Vine a vivir aquí por el mar. Y por otros motivos, pero sobre todo por el mar. Cuando dejas de tener un techo sobre la cabeza y te encuentras con una maleta en la mano (una trolley monísima, ya os lo digo) y una Paula en la otra lo bueno es que puedes hacer lo que quieras. Porque las trolley tienen ruedas y Paula es un culo inquieto. ¿Nos vamos, nena? le dije. Antes de que me diera cuenta ya la tenía montada en Bicho, un Volkswagen con más años que el bigote de Paul Breitner, y trasteando muy concentrada con el GPS del móvil.
Ya había oído hablar antes de Xàbia, como casi todo el mundo, pero la idea que tenía estaba distorsionada por los tópicos. Me imaginaba que aquello era una verbena permanente de pareos blancos, cócteles pretenciosos, Pilucas y Pitinas…
Nada más lejos de la realidad. En cuanto aparcamos frente al paseo de la Grava y Paula hizo un pipi en el bar, nos vinimos las dos al puerto. Me moría de gans de pillarle el pulso a la que, si todo iba bien, iba a ser mi nueva casa.
Nos recibió un día encapotado y me pareció un buen presagio. El mar en otoño tiene como una lámina metálica en la superficie que lo hace distinto. Más fuerte y más sexy. En verano está muy bien, no te digo que no, pero chico ir al mar en verano es como salir un sábado: eso lo hace cualquiera.

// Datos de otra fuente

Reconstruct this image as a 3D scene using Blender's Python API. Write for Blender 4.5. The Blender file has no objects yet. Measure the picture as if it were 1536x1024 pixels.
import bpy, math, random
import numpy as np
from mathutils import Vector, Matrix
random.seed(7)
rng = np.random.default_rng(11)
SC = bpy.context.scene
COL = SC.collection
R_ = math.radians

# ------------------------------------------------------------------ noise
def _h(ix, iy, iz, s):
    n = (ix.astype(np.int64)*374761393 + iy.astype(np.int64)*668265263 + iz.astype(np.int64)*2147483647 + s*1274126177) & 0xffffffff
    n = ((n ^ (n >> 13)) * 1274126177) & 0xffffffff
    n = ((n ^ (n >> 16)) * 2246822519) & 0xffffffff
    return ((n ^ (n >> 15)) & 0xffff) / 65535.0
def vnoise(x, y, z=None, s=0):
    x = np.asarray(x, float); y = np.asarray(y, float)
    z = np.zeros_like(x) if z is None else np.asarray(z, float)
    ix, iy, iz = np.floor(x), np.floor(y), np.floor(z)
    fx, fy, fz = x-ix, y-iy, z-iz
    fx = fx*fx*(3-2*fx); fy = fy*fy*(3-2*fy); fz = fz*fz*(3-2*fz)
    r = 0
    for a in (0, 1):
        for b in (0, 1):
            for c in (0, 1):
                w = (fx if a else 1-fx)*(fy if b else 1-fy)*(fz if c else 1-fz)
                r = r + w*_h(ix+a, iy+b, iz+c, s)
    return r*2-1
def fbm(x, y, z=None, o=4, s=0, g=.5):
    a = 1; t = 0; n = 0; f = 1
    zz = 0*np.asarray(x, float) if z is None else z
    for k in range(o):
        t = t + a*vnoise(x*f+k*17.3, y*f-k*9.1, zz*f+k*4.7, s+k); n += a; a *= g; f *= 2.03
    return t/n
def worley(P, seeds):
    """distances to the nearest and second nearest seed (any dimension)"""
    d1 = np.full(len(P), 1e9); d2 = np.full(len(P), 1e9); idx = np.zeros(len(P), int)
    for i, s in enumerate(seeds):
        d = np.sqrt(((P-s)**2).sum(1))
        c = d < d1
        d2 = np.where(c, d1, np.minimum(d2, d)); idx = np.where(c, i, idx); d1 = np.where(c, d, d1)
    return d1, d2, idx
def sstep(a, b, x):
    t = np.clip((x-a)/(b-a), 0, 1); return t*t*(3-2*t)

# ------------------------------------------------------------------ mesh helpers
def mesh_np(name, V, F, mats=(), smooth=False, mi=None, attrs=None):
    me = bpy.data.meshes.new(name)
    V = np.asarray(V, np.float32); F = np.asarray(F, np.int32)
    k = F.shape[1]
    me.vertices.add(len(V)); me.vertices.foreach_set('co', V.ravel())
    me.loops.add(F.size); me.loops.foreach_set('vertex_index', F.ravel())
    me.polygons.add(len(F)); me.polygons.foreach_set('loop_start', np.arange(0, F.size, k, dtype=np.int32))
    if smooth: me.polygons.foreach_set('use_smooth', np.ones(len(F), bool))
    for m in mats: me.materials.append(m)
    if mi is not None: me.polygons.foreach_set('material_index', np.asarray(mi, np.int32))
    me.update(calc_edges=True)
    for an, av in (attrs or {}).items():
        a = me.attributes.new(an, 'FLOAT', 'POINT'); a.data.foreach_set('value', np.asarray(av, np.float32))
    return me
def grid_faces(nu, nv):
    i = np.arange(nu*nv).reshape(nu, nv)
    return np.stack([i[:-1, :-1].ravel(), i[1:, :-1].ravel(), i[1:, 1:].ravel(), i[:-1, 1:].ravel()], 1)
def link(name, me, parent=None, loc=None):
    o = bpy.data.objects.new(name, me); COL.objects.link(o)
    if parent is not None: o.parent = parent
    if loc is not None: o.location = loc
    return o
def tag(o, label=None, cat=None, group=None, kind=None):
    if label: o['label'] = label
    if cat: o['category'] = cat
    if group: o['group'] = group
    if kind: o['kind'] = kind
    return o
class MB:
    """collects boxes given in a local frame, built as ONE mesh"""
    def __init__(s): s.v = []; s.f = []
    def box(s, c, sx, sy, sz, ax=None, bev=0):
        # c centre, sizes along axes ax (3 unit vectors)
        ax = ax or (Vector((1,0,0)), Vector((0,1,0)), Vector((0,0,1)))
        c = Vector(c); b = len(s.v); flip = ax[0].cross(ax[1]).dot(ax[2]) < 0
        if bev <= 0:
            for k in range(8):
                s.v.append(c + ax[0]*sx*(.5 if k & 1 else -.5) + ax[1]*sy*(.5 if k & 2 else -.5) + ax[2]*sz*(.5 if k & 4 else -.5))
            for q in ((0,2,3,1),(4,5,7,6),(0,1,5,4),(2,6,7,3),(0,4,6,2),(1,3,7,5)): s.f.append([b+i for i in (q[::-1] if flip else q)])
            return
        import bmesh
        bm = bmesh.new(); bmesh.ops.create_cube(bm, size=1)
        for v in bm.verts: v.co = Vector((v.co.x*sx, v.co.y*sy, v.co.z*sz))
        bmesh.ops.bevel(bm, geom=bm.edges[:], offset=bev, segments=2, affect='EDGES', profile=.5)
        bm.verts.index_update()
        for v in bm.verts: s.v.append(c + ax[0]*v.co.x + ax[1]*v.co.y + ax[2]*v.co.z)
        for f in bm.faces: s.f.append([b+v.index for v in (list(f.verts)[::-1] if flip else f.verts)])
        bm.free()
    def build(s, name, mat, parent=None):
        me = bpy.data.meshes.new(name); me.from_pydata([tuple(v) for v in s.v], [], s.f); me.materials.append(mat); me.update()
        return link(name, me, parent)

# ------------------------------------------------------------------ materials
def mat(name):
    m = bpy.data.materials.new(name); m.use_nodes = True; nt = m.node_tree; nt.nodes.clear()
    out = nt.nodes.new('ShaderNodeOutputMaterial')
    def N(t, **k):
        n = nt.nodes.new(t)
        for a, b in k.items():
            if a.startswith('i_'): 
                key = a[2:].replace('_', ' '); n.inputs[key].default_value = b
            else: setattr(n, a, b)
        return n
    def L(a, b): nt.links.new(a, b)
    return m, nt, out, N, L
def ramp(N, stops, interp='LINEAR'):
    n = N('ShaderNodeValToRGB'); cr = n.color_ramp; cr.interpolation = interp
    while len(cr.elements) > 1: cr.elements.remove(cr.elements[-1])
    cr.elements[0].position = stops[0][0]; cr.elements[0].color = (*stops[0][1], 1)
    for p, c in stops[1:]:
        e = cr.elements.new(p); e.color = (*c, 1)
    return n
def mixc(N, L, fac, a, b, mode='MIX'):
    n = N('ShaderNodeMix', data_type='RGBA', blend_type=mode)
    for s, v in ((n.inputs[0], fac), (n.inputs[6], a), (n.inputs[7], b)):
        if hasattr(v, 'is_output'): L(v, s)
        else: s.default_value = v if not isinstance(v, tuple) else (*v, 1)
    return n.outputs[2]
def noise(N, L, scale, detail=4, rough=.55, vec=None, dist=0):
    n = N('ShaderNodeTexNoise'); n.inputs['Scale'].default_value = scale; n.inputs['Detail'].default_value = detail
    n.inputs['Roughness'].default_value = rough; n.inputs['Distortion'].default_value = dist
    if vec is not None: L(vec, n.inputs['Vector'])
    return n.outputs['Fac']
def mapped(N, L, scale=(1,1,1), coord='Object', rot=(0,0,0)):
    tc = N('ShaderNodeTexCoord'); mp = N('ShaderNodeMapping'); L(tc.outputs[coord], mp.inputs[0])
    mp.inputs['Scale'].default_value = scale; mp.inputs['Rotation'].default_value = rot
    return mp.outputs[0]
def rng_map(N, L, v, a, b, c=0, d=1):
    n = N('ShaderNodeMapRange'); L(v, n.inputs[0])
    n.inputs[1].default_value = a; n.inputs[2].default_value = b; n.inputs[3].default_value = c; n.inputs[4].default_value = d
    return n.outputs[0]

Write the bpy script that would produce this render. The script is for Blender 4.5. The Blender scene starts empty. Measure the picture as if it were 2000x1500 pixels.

El puerto de Xàbia es pequeño y casero, abrazado por dos escolleras de piedra cobriza al abrigo del cabo de Sant Antoni. En la explanada sur está la lonja, en la que cada mañana y cada tarde se subasta el pescado, el de los trasmalleros, el de las barcas de cerco y el de las barcas de arrastre. Aquí se puede encontrar de todo: desde pescado azul hasta gamba roja – la de la Marina Alta, la mejor del mundo –, desde meros hasta doradas, rapes, cabracho (escorpa), bonito, cigalas, langostas… es una fiesta ver pasar las cajas por la cinta durante la subasta. Además aquí vienen los dueños de los restaurantes a pujar por el pescado cada día, así que supe desde el minuto uno que esa gente y yo nos íbamos a llevar bien. Para pujar en directo por las capturas del día hay que sacar una licencia especial, pero no os preocupéis, porque al lado de la lonja hay una pescadería abierta al público donde cualquiera puede comprar las mavillas recién desembarcadas.
Por cierto, no sé como lo hizo Paula pero consiguió traerse una bolsa de gambas del Cap Prim II, un barco de arrastre a cargo de los hermanos Ros, Batit y Amadeu, y pilotado por Vicent “Campa”, este mozo tan bien puesto del impermeable verde de la foto. Resulta que saben más del mar que el viejo Custeau y que además son enrollados y generosos. Cuando Paula vino con su tesoro en las manos casi me muero de la vergüenza. Pero os tengo que decir que fue poner las gambas a la plancha con su poco de sal y oye, que se te pasa todo. Que te entra una especie de festival por los conductos olfativos, que te da una flojera de piernas, que salivas agua bendita y que cuando por fin te llevas el marisco a la boca piensas, entre esto y enrollarme con George Cloney, ya puede ir tomando Nespressos, ya.
Pero me estoy adelantando. Todavía me faltaba conocer a alguien en mi primer día en Xàbia Port. Cuando nos volvíamos las catorce juntas (Paula, yo y las doce gambas), noté que alguien nos seguía. Eran pasos silenciosos y elásticos que no nos perdían la pista y que se escondían entre los montones de redes en cuanto me giraba. Caminamos un poco más deprisa y nuestro perseguidor, huidizo como una sombra, también aceleraba. Hasta que por fin me giré de golpe dispuesta a a enfrentarme a lo que fuera y lo que vi fue a un gato orondo, negro y de ojos brillantes que meneaba la cola en mitad de la calle, harto de juegos y con tanta hambre como nosotras. Lo llamé Marlon, porque tenía la misma mirada desesperada de Marlon Brando cuando espera a Stella al pie de la escalera en Un Tranvía Llamado Deseo. Y yo siempre he querido que me miren así. Aunque sea un gato. Aunque sea por que llevo una bolsa de gambas rojas. No hace falta que os diga que desde esa tarde Marlon vive con nosotros, que es una forma elegante de explicar que nos deja ser testigos cercanos de su indiferencia y sus correrías felinas.
Para ser mi primer día en Xàbia tenía un puñado de nuevos amigos y una cena memorable. No está mal, Tastaolletes, nada mal.
¡Besos!
PD: las cabezas se chupan, no seáis repipis.